_DATASET EXCERPT_:

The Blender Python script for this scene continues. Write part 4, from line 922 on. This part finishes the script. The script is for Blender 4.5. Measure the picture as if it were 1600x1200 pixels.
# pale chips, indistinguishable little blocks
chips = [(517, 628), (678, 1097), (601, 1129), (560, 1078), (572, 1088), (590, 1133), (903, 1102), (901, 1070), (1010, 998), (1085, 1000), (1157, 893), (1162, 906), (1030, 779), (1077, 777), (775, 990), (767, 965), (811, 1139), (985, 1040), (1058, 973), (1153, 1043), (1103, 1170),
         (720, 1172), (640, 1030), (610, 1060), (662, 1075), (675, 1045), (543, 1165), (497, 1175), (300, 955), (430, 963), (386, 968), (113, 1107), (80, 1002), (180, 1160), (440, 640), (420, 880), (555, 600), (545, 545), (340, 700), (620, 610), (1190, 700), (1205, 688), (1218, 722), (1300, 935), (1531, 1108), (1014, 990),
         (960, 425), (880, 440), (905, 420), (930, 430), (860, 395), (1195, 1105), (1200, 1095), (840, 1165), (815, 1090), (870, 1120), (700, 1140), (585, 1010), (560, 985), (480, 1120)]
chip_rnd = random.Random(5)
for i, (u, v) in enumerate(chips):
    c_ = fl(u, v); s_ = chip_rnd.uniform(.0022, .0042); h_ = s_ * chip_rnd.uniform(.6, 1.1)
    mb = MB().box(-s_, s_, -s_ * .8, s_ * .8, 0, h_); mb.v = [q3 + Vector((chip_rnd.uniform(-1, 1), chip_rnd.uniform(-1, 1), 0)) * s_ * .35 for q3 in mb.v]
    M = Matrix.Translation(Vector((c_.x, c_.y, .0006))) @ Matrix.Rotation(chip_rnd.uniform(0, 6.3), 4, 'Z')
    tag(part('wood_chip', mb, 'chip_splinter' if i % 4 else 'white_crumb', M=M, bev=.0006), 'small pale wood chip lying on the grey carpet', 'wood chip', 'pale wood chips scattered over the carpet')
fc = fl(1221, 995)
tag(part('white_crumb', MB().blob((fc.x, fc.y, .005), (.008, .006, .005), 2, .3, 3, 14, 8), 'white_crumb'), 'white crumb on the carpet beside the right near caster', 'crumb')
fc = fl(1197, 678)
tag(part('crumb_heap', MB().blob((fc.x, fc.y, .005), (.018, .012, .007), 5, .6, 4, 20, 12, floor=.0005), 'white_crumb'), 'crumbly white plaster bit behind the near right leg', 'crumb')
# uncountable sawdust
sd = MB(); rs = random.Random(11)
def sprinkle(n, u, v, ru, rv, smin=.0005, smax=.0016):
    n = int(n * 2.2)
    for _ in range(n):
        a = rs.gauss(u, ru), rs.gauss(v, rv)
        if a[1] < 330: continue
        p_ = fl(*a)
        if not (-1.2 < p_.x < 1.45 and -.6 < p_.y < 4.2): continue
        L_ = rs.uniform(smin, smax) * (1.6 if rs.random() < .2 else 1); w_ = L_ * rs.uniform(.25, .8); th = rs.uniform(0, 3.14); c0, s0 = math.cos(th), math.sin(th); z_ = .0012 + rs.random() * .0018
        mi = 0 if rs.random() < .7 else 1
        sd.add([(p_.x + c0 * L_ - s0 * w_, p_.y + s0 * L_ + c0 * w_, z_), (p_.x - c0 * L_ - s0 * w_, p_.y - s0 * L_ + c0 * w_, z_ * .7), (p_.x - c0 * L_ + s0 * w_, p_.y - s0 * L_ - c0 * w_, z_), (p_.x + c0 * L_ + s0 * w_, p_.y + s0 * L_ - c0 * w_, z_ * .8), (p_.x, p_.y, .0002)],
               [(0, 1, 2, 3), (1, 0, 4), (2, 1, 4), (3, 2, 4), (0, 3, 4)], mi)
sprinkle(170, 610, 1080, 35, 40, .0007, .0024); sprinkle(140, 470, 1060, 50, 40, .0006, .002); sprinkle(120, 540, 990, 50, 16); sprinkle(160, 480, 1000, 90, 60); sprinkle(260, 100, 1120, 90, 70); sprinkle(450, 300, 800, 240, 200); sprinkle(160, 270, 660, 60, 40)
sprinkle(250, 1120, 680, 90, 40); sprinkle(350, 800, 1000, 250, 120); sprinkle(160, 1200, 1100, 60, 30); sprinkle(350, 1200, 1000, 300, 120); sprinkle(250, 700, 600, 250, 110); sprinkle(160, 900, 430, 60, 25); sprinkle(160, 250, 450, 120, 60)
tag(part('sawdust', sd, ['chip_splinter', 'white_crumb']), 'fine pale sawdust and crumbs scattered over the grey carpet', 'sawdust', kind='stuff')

_WHAT YOU ARE ASKED TO DO_: Return all of the data word for word.

_RESPONSE_:
The Blender Python script for this scene continues. Write part 4, from line 922 on. This part finishes the script. The script is for Blender 4.5. Measure the picture as if it were 1600x1200 pixels.
# pale chips, indistinguishable little blocks
chips = [(517, 628), (678, 1097), (601, 1129), (560, 1078), (572, 1088), (590, 1133), (903, 1102), (901, 1070), (1010, 998), (1085, 1000), (1157, 893), (1162, 906), (1030, 779), (1077, 777), (775, 990), (767, 965), (811, 1139), (985, 1040), (1058, 973), (1153, 1043), (1103, 1170),
         (720, 1172), (640, 1030), (610, 1060), (662, 1075), (675, 1045), (543, 1165), (497, 1175), (300, 955), (430, 963), (386, 968), (113, 1107), (80, 1002), (180, 1160), (440, 640), (420, 880), (555, 600), (545, 545), (340, 700), (620, 610), (1190, 700), (1205, 688), (1218, 722), (1300, 935), (1531, 1108), (1014, 990),
         (960, 425), (880, 440), (905, 420), (930, 430), (860, 395), (1195, 1105), (1200, 1095), (840, 1165), (815, 1090), (870, 1120), (700, 1140), (585, 1010), (560, 985), (480, 1120)]
chip_rnd = random.Random(5)
for i, (u, v) in enumerate(chips):
    c_ = fl(u, v); s_ = chip_rnd.uniform(.0022, .0042); h_ = s_ * chip_rnd.uniform(.6, 1.1)
    mb = MB().box(-s_, s_, -s_ * .8, s_ * .8, 0, h_); mb.v = [q3 + Vector((chip_rnd.uniform(-1, 1), chip_rnd.uniform(-1, 1), 0)) * s_ * .35 for q3 in mb.v]
    M = Matrix.Translation(Vector((c_.x, c_.y, .0006))) @ Matrix.Rotation(chip_rnd.uniform(0, 6.3), 4, 'Z')
    tag(part('wood_chip', mb, 'chip_splinter' if i % 4 else 'white_crumb', M=M, bev=.0006), 'small pale wood chip lying on the grey carpet', 'wood chip', 'pale wood chips scattered over the carpet')
fc = fl(1221, 995)
tag(part('white_crumb', MB().blob((fc.x, fc.y, .005), (.008, .006, .005), 2, .3, 3, 14, 8), 'white_crumb'), 'white crumb on the carpet beside the right near caster', 'crumb')
fc = fl(1197, 678)
tag(part('crumb_heap', MB().blob((fc.x, fc.y, .005), (.018, .012, .007), 5, .6, 4, 20, 12, floor=.0005), 'white_crumb'), 'crumbly white plaster bit behind the near right leg', 'crumb')
# uncountable sawdust
sd = MB(); rs = random.Random(11)
def sprinkle(n, u, v, ru, rv, smin=.0005, smax=.0016):
    n = int(n * 2.2)
    for _ in range(n):
        a = rs.gauss(u, ru), rs.gauss(v, rv)
        if a[1] < 330: continue
        p_ = fl(*a)
        if not (-1.2 < p_.x < 1.45 and -.6 < p_.y < 4.2): continue
        L_ = rs.uniform(smin, smax) * (1.6 if rs.random() < .2 else 1); w_ = L_ * rs.uniform(.25, .8); th = rs.uniform(0, 3.14); c0, s0 = math.cos(th), math.sin(th); z_ = .0012 + rs.random() * .0018
        mi = 0 if rs.random() < .7 else 1
        sd.add([(p_.x + c0 * L_ - s0 * w_, p_.y + s0 * L_ + c0 * w_, z_), (p_.x - c0 * L_ - s0 * w_, p_.y - s0 * L_ + c0 * w_, z_ * .7), (p_.x - c0 * L_ + s0 * w_, p_.y - s0 * L_ - c0 * w_, z_), (p_.x + c0 * L_ + s0 * w_, p_.y + s0 * L_ - c0 * w_, z_ * .8), (p_.x, p_.y, .0002)],
               [(0, 1, 2, 3), (1, 0, 4), (2, 1, 4), (3, 2, 4), (0, 3, 4)], mi)
sprinkle(170, 610, 1080, 35, 40, .0007, .0024); sprinkle(140, 470, 1060, 50, 40, .0006, .002); sprinkle(120, 540, 990, 50, 16); sprinkle(160, 480, 1000, 90, 60); sprinkle(260, 100, 1120, 90, 70); sprinkle(450, 300, 800, 240, 200); sprinkle(160, 270, 660, 60, 40)
sprinkle(250, 1120, 680, 90, 40); sprinkle(350, 800, 1000, 250, 120); sprinkle(160, 1200, 1100, 60, 30); sprinkle(350, 1200, 1000, 300, 120); sprinkle(250, 700, 600, 250, 110); sprinkle(160, 900, 430, 60, 25); sprinkle(160, 250, 450, 120, 60)
tag(part('sawdust', sd, ['chip_splinter', 'white_crumb']), 'fine pale sawdust and crumbs scattered over the grey carpet', 'sawdust', kind='stuff')